Gold and platinum records hang on the wall for his work with Janet Jackson and Lipps, which performed the hit "Funkytown."
At one point, Dumas even met John Lennon.

"Most of the sounds you hear in popular music are not made from acoustic instruments, they're made from electronic ones," he said.

He started music technology company Roger Dodger Music and ran it for 23 years until going back to get his masters in music technology.

While working as faculty at St. Cloud State, his work focus changed with an assignment.

"'Can you turn this data into music?' And I said, 'Well sure.' And I sent it back to the guy and the guy wrote back saying, 'You have to meet our director. He's anxious to meet you,'" he said.

It was brain waves from monkeys that then became music.
He now focuses on humans.

"We wanted to know if we could extract a melody from brain data," he said.

He works in a type of studio of the mind, from a chamber that looks like a scuba helmet with wires.

Dumas extracts notes of neurons, attaching them to brain activities.

In one case, the brain mimicked the melody.
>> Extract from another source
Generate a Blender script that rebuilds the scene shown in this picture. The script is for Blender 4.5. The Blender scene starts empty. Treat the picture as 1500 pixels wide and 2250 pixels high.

This experiment is helping him better understand the brain.

"Brains track the probablity of the next note," he said.

He's also used other variables.

"They're drawing a pentagon with a joy stick," he said, of one study.

The information isn't just interesting, but it could be used to help in the real world.

"Imagine you were locked in, you were paralyzed and needed to communicate somehow. You could use the device for communication, you could create melodies," he said.

So far, he's created a CD, called Pieces of Mind, that is a collection of brain activations. The brain samples are run through a synthesizer, the actual notes are events happening in subjects' heads.

"I want to eventually create a brain to synthesizer melodic interface," he said.

To scientists, that sounds like music to their ears.

Music can also have a big impact on your mood.

Something upbeat, like 'Beat It' by Michael Jackson, can get you pumped for a big presentation. Something slow by Norah Jones can be the perfect way to send yourself off to sleep.